The data below needs to be returned exactly, line for line.

--- Begin DATA ---

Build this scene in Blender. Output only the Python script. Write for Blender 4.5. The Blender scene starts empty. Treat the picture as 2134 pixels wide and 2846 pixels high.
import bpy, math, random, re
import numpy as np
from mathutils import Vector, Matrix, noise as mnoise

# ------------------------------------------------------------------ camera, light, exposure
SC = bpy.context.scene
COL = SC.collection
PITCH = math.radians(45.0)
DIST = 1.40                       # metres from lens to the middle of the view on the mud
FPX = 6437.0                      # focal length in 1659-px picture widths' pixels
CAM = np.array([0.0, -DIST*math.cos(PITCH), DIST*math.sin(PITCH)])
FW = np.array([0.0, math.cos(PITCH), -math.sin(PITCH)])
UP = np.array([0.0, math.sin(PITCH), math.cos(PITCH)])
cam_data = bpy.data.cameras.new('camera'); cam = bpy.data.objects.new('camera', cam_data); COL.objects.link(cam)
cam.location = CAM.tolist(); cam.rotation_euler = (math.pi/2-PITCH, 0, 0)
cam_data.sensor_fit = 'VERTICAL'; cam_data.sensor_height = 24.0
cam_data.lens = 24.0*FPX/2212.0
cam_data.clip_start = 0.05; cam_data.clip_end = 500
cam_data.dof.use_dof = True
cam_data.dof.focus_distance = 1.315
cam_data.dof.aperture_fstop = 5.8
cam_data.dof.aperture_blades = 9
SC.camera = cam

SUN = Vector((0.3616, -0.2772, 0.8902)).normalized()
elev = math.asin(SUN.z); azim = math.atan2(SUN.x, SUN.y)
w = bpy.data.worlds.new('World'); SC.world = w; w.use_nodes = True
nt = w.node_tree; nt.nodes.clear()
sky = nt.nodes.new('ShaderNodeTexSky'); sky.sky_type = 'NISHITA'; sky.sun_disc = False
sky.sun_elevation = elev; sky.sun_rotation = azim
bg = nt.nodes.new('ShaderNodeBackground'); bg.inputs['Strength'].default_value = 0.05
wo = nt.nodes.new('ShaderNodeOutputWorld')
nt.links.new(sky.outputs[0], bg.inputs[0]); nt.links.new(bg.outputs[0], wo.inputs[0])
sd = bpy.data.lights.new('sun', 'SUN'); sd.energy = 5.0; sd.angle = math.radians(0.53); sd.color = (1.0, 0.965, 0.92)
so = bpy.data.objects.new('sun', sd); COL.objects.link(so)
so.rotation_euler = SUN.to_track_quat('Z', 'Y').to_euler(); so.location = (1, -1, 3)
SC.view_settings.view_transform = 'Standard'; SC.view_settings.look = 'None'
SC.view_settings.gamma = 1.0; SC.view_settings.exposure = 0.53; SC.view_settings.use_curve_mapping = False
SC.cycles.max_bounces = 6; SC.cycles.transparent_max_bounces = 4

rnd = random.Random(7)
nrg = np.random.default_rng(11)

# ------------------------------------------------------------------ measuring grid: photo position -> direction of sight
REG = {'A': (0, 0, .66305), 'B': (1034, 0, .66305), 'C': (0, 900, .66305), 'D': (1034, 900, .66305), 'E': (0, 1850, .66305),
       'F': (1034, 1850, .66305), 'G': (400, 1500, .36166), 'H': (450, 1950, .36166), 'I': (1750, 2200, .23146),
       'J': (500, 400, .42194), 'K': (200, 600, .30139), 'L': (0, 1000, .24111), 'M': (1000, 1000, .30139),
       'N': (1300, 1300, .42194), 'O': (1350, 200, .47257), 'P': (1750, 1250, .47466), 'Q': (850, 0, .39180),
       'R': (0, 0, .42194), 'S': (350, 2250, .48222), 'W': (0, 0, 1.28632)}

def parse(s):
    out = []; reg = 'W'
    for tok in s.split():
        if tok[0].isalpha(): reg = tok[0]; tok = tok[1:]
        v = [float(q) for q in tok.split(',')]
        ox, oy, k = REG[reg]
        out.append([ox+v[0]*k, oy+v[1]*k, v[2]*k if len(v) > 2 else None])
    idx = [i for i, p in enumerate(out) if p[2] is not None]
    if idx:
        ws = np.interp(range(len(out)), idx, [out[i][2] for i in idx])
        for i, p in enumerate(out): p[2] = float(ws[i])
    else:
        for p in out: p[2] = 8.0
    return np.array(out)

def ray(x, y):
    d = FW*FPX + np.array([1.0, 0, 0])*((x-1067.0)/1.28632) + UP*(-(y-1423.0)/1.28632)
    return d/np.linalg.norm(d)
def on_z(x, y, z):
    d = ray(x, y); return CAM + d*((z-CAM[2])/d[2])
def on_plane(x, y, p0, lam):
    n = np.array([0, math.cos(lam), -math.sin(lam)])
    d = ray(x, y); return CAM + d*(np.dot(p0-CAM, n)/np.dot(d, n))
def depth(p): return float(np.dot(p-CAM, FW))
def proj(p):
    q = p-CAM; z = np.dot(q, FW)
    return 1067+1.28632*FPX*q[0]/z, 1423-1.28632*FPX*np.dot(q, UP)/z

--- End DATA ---

◆ SOLVED EXERCISE ◆
Build this scene in Blender. Output only the Python script. Write for Blender 4.5. The Blender scene starts empty. Treat the picture as 2134 pixels wide and 2846 pixels high.
import bpy, math, random, re
import numpy as np
from mathutils import Vector, Matrix, noise as mnoise

# ------------------------------------------------------------------ camera, light, exposure
SC = bpy.context.scene
COL = SC.collection
PITCH = math.radians(45.0)
DIST = 1.40                       # metres from lens to the middle of the view on the mud
FPX = 6437.0                      # focal length in 1659-px picture widths' pixels
CAM = np.array([0.0, -DIST*math.cos(PITCH), DIST*math.sin(PITCH)])
FW = np.array([0.0, math.cos(PITCH), -math.sin(PITCH)])
UP = np.array([0.0, math.sin(PITCH), math.cos(PITCH)])
cam_data = bpy.data.cameras.new('camera'); cam = bpy.data.objects.new('camera', cam_data); COL.objects.link(cam)
cam.location = CAM.tolist(); cam.rotation_euler = (math.pi/2-PITCH, 0, 0)
cam_data.sensor_fit = 'VERTICAL'; cam_data.sensor_height = 24.0
cam_data.lens = 24.0*FPX/2212.0
cam_data.clip_start = 0.05; cam_data.clip_end = 500
cam_data.dof.use_dof = True
cam_data.dof.focus_distance = 1.315
cam_data.dof.aperture_fstop = 5.8
cam_data.dof.aperture_blades = 9
SC.camera = cam

SUN = Vector((0.3616, -0.2772, 0.8902)).normalized()
elev = math.asin(SUN.z); azim = math.atan2(SUN.x, SUN.y)
w = bpy.data.worlds.new('World'); SC.world = w; w.use_nodes = True
nt = w.node_tree; nt.nodes.clear()
sky = nt.nodes.new('ShaderNodeTexSky'); sky.sky_type = 'NISHITA'; sky.sun_disc = False
sky.sun_elevation = elev; sky.sun_rotation = azim
bg = nt.nodes.new('ShaderNodeBackground'); bg.inputs['Strength'].default_value = 0.05
wo = nt.nodes.new('ShaderNodeOutputWorld')
nt.links.new(sky.outputs[0], bg.inputs[0]); nt.links.new(bg.outputs[0], wo.inputs[0])
sd = bpy.data.lights.new('sun', 'SUN'); sd.energy = 5.0; sd.angle = math.radians(0.53); sd.color = (1.0, 0.965, 0.92)
so = bpy.data.objects.new('sun', sd); COL.objects.link(so)
so.rotation_euler = SUN.to_track_quat('Z', 'Y').to_euler(); so.location = (1, -1, 3)
SC.view_settings.view_transform = 'Standard'; SC.view_settings.look = 'None'
SC.view_settings.gamma = 1.0; SC.view_settings.exposure = 0.53; SC.view_settings.use_curve_mapping = False
SC.cycles.max_bounces = 6; SC.cycles.transparent_max_bounces = 4

rnd = random.Random(7)
nrg = np.random.default_rng(11)

# ------------------------------------------------------------------ measuring grid: photo position -> direction of sight
REG = {'A': (0, 0, .66305), 'B': (1034, 0, .66305), 'C': (0, 900, .66305), 'D': (1034, 900, .66305), 'E': (0, 1850, .66305),
       'F': (1034, 1850, .66305), 'G': (400, 1500, .36166), 'H': (450, 1950, .36166), 'I': (1750, 2200, .23146),
       'J': (500, 400, .42194), 'K': (200, 600, .30139), 'L': (0, 1000, .24111), 'M': (1000, 1000, .30139),
       'N': (1300, 1300, .42194), 'O': (1350, 200, .47257), 'P': (1750, 1250, .47466), 'Q': (850, 0, .39180),
       'R': (0, 0, .42194), 'S': (350, 2250, .48222), 'W': (0, 0, 1.28632)}

def parse(s):
    out = []; reg = 'W'
    for tok in s.split():
        if tok[0].isalpha(): reg = tok[0]; tok = tok[1:]
        v = [float(q) for q in tok.split(',')]
        ox, oy, k = REG[reg]
        out.append([ox+v[0]*k, oy+v[1]*k, v[2]*k if len(v) > 2 else None])
    idx = [i for i, p in enumerate(out) if p[2] is not None]
    if idx:
        ws = np.interp(range(len(out)), idx, [out[i][2] for i in idx])
        for i, p in enumerate(out): p[2] = float(ws[i])
    else:
        for p in out: p[2] = 8.0
    return np.array(out)

def ray(x, y):
    d = FW*FPX + np.array([1.0, 0, 0])*((x-1067.0)/1.28632) + UP*(-(y-1423.0)/1.28632)
    return d/np.linalg.norm(d)
def on_z(x, y, z):
    d = ray(x, y); return CAM + d*((z-CAM[2])/d[2])
def on_plane(x, y, p0, lam):
    n = np.array([0, math.cos(lam), -math.sin(lam)])
    d = ray(x, y); return CAM + d*(np.dot(p0-CAM, n)/np.dot(d, n))
def depth(p): return float(np.dot(p-CAM, FW))
def proj(p):
    q = p-CAM; z = np.dot(q, FW)
    return 1067+1.28632*FPX*q[0]/z, 1423-1.28632*FPX*np.dot(q, UP)/z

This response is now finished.